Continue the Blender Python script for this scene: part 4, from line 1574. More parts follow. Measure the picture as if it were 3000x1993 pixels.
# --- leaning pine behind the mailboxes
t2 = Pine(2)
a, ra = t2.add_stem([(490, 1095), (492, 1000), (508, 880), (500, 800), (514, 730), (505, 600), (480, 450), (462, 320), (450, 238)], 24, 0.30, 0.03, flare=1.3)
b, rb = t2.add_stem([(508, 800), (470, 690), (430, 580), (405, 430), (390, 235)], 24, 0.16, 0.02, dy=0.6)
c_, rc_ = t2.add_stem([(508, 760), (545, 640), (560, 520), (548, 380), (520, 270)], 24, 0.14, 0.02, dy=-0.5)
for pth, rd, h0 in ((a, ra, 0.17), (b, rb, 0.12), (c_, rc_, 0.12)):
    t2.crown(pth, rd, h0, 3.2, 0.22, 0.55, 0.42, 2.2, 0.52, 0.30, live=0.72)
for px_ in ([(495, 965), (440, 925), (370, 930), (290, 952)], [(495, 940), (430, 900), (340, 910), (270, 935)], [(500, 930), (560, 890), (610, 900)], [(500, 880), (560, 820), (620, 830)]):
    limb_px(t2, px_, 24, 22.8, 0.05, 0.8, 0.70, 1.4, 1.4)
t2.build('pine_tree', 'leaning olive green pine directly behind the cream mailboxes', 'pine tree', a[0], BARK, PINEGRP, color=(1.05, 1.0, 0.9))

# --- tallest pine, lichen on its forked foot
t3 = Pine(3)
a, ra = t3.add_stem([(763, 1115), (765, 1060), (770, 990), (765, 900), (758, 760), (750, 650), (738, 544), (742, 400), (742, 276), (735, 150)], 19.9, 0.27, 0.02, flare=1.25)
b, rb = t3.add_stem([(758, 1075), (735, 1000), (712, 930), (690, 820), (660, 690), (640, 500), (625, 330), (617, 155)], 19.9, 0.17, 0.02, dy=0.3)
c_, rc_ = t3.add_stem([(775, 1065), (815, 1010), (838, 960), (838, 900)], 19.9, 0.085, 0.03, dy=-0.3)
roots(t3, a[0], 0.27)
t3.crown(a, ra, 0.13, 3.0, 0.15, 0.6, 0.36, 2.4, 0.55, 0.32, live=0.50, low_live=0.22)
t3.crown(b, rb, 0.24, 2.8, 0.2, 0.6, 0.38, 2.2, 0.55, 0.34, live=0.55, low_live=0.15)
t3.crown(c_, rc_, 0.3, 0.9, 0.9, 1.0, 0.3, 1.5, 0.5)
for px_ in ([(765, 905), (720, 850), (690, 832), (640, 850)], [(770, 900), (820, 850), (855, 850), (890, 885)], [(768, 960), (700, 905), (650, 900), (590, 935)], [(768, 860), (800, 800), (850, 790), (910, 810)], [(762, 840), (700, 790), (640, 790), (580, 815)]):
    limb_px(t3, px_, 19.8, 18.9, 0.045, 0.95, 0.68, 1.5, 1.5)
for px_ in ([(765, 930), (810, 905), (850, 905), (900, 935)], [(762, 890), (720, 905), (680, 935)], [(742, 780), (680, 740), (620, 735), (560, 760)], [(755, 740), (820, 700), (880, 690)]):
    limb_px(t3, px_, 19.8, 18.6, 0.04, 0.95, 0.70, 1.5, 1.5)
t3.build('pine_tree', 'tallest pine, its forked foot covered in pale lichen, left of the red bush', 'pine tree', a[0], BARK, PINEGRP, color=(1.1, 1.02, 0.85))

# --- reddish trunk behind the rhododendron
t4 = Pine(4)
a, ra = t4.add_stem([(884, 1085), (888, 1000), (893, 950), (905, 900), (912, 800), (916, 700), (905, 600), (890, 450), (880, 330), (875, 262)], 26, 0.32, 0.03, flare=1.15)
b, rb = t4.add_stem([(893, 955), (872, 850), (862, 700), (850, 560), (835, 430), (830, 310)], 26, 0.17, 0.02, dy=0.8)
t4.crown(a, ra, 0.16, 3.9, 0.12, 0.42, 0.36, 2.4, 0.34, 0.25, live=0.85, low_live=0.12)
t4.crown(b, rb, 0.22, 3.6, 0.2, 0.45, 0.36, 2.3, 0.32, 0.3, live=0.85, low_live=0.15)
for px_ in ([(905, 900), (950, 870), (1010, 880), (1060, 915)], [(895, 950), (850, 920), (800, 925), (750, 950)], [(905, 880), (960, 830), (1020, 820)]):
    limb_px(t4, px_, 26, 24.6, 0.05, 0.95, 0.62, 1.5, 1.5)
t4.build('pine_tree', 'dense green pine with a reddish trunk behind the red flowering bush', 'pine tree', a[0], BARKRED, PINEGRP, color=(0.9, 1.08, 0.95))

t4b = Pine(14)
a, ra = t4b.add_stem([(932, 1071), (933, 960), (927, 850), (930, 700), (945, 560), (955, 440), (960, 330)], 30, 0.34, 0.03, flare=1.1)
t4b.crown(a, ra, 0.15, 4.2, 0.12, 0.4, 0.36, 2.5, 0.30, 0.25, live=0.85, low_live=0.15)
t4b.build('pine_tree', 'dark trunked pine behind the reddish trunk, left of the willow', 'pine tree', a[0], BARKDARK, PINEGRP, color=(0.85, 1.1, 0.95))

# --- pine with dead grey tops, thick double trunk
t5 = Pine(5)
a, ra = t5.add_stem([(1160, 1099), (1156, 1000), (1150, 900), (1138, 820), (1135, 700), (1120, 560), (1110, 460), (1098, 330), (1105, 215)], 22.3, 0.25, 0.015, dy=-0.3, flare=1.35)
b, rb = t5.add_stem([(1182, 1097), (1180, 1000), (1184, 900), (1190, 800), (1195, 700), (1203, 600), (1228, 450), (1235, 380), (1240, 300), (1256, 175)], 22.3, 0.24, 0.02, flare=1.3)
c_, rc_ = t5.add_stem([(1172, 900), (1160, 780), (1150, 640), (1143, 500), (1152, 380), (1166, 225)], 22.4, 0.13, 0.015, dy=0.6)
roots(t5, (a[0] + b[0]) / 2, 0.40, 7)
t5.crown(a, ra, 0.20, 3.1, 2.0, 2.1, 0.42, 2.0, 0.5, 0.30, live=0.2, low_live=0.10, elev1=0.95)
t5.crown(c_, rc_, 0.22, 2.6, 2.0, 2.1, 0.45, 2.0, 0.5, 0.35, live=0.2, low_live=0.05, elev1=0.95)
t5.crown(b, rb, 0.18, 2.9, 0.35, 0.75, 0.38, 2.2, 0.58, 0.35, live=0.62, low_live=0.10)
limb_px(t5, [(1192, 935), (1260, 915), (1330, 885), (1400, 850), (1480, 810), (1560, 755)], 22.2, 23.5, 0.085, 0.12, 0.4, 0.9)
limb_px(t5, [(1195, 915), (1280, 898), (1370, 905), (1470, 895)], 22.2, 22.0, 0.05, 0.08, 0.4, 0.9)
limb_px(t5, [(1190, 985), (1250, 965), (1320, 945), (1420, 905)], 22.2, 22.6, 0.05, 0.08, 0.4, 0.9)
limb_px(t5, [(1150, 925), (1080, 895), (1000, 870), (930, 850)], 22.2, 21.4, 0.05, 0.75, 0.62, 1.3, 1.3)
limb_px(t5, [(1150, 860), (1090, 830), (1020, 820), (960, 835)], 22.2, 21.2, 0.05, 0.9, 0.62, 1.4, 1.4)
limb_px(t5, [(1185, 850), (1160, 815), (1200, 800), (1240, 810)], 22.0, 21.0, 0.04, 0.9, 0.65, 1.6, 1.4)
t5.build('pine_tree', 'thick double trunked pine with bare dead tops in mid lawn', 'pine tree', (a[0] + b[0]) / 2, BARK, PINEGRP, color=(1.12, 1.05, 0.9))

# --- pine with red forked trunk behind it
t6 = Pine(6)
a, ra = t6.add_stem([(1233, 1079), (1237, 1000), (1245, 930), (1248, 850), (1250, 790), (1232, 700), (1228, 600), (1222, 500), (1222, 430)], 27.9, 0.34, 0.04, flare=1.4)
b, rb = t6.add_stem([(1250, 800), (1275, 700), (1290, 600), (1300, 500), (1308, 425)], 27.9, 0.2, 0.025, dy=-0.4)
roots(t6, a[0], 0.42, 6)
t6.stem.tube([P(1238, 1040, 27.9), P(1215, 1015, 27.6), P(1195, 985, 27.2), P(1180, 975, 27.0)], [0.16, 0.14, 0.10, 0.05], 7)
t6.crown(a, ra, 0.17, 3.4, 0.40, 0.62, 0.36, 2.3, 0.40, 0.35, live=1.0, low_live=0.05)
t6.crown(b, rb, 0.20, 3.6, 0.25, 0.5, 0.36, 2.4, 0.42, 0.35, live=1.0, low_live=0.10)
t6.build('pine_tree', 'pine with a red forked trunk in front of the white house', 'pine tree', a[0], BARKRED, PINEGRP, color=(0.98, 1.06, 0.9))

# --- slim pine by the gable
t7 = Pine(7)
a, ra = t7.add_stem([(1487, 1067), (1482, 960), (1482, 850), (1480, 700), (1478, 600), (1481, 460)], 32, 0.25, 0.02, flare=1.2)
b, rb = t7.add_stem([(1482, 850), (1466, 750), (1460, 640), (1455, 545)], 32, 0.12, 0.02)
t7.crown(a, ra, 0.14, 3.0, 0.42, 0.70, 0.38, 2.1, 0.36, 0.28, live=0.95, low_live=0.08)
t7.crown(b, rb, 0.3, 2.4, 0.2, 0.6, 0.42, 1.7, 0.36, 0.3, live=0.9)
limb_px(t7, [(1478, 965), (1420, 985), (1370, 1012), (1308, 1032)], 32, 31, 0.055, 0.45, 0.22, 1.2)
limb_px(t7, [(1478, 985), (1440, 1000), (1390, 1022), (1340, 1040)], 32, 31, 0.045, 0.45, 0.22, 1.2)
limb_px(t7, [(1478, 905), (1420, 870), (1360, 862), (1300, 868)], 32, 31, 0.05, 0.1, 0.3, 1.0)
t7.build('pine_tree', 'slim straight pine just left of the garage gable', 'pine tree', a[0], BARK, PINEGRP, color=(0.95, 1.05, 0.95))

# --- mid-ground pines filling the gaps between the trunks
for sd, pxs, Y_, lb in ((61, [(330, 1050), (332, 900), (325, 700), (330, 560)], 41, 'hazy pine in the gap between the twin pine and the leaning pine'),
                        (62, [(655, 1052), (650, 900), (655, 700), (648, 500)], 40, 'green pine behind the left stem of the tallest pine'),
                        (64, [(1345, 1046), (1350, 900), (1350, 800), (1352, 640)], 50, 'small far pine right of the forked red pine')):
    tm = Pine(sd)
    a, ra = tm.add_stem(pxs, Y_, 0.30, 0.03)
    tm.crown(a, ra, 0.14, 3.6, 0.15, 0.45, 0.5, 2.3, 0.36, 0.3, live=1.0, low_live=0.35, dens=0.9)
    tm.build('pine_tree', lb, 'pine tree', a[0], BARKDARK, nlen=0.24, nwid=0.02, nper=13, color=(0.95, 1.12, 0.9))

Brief
Give back the listing exactly, please, from its first line to the line containing "t2.build('pine_tree', 'leaning olive", inclusive, and nothing past that line.

Reply
Continue the Blender Python script for this scene: part 4, from line 1574. More parts follow. Measure the picture as if it were 3000x1993 pixels.
# --- leaning pine behind the mailboxes
t2 = Pine(2)
a, ra = t2.add_stem([(490, 1095), (492, 1000), (508, 880), (500, 800), (514, 730), (505, 600), (480, 450), (462, 320), (450, 238)], 24, 0.30, 0.03, flare=1.3)
b, rb = t2.add_stem([(508, 800), (470, 690), (430, 580), (405, 430), (390, 235)], 24, 0.16, 0.02, dy=0.6)
c_, rc_ = t2.add_stem([(508, 760), (545, 640), (560, 520), (548, 380), (520, 270)], 24, 0.14, 0.02, dy=-0.5)
for pth, rd, h0 in ((a, ra, 0.17), (b, rb, 0.12), (c_, rc_, 0.12)):
    t2.crown(pth, rd, h0, 3.2, 0.22, 0.55, 0.42, 2.2, 0.52, 0.30, live=0.72)
for px_ in ([(495, 965), (440, 925), (370, 930), (290, 952)], [(495, 940), (430, 900), (340, 910), (270, 935)], [(500, 930), (560, 890), (610, 900)], [(500, 880), (560, 820), (620, 830)]):
    limb_px(t2, px_, 24, 22.8, 0.05, 0.8, 0.70, 1.4, 1.4)
t2.build('pine_tree', 'leaning olive green pine directly behind the cream mailboxes', 'pine tree', a[0], BARK, PINEGRP, color=(1.05, 1.0, 0.9))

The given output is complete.